My latest ‘thing’ is Twitter. Twitter has been around for ages but I’ve only recently ‘got’ Twitter. What is Twitter, you ask? Twitter is micro-blogging, which is a bit like a combination between Facebook and blogging, combined into an RSS / feeder type thingy. Basically, you sign up for Twitter (VERY easy), and then you post updates (like mini blog entries) whenever the mood grabs you.  People follow your Twitter stream and you can follow the Twitter stream of people you like.
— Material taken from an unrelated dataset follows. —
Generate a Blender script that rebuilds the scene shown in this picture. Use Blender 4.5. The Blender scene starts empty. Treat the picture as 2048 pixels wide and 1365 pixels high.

Or don’t like. There is apparently certain etiquette about following someone who is following you, but because people sign up with all sorts of pseudonyms, I have no idea who they are. You can set your updates to private if you are paranoid about that type of thing, but if you are, then you probably shouldn’t sign up for Twitter. 

So basically, Twitter allows you can keep up with the lives of all the people who interest you in one single page.

Now, it sounds very boring, which is what I thought in the beginning. Why on earth would I want to follow the updates of someone’s boring life? And yes, why on earth would you, but Twitter is a lot like blogging: there are some bloody awful, boring blogs out there just as there are some pretty boring Twits / Twitters (still trying to work out the lingo) around. I’d advise against following the boring Twits. But some people are really funny in their updates and it is a great way to keep up with where people are at in a single page. 

The thing I love about Twitter is that it gives me a single snapshot in to this diverse world of people who interest me, fellow mommy bloggers, geeks, famous people, not so famous people, all updated in one single page. Love it.

Sign up for Twitter here. You can follow my stream here. For more on info on Twitter, refer to this excellent article.

Happy Twittering!

Home sweet home

Ah, home sweet home.  It is fabulous to be home.  I've done a few loads of washing, I've been to Woollies to stock the fridge and I am about to plough through my inbox with my super dooper always-on FAST DSL connection.  Life is good.

I've put a few pics up at my Flickr account - see here if you don't mind seeing other people's holiday snaps.  You can thank me for not uploading the 745 photos Marko took of the ducks. 

Speaking of Marko, he is such an odd chap.  I suppose being a 'people' person, I don't quite get it, but inside that tough, strict, almost-bordering-on-unfriendly exterior, beats a really soft, kind heart.  Marko is SUCH an animal lover.  He loves all animals.  He took a million photos of the ducks, he befriended a wild cat who he named Storm and lovingly fed every morning and night (his mean, cruel wife said NO WAY ARE WE BRINGING THAT CAT HOME).  When I caught him feeding my expensive Woollies biltong to a stray dog I nearly had a heart attack.  One night I saw him slip outside with some bread in his hand.  "Where are you going", I asked.  "Um, to feed that big fish I saw earlier" he sheepishly replied.  Apparently he had also befriended a huge fish in the stream.  The fish was so 'tame' (according to Marko), that it let him stroke it.  Although that was the end of the friendship because when Marko went back with the bread, the fish was no where to be found.  I hope it didn't end up wrapped in newspaper, served with some nice hot chips/fries on the side.